Uyuşturucu kullanımı ve satışı her gün daha korutucu boyutlara ulaşıyor! Gerekli güvenlik önlemleri alınsın, Çocuklarımız ve geçlerimizin kendini ifade edeceği, spor, sanat ve kültür faaliyetleri tüm kamu okullar hayata geçirilsin! Maden sahaları ve ruhsatları iptal edilsin! Derlerimiz özgür aksın! Çocuklarımızın geleceği, susuzluğa, kuraklığa, açlığa mahkum edilemez! Su hayattır, meta değildir!

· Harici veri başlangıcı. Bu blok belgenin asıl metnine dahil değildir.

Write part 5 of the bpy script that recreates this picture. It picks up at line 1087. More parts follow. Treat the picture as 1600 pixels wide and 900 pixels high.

Su havzalarını yok eden her proje durdurulmalıdır! 2025'in "Aile Yılı" ilan edilmesi, kadınların eşitlik ve özgürlük mücadelesine karşı yeni bir saldırıdır! Kadınları eve kapatmaya çalışanlara, erkek egemen politikalara, cezasızlığa, şiddete karşı biz buradayız!2026 bütçesi kadınları güçlendirmeli! Kreşler, bakım hizmetleri, sığınma evleri artırılmalı! Kadınlar için güvenli istihdam sağlanmalı! Emeklilikte yoksulluğa mahkûm edilmek istemiyoruz! 15.000 TL emekli maaşıyla yaşamak mümkün mü? Emekliler pazardan pazara dolaşıyor, doğalgaz yakamıyor, ilacına erişemiyor! EYT sorunları çözülmedi, aylık bağlama oranları adaletsiz,
Tamamlayıcı Emeklilik Sistemi yeni bir yük!
Biz diyoruz ki: Emeklilik haktır, sadaka değil!Yıllarca emek veren herkes onurlu bir yaşam sürmelidir! Bir kez daha söylüyoruz Bugün halkın yaşadığı tüm sorunlar bizim mücadelemizin nedenidir! Maden saldırılarından suya, gıdaya, Barınmadan eğitime, sağlığa Uyuşturucu tacirlerinin eline mahkum edilen geçliğin ve Hergün öldürülen kadınların, güvenceli yaşam hakkına kadar tüm haklarımız için mücadele edeceğiz!
Bu halkın öğretmenleri, eğitimcileri var!Fabrikasını çalıştıracak işçisi, toprağını sürecek köylüsü, geleceğine sahip çıkacak gençliği var! Yeniden insanca yaşayabileceğimiz bir ülkeyi inşa edecek gücümüz var! Bu nedenle buradan sesleniyoruz: 30 Kasım'da Ankara'da buluşuyoruz! Saray'a Karşı Halkın Manifestosu'nu açıklıyoruz! Köylerde, mahallelerde, işyerlerinde, okullarda, kırlarda, kentlerde; Yaşamın olduğu her yerde; Mücadeleyi büyütüyoruz! Gelin, bu mücadeleyi hep birlikte büyütelim! Gelin, bu ülkenin eşit, özgür, kardeşçe yaşayacağı günleri hep birlikte inşa edelim!”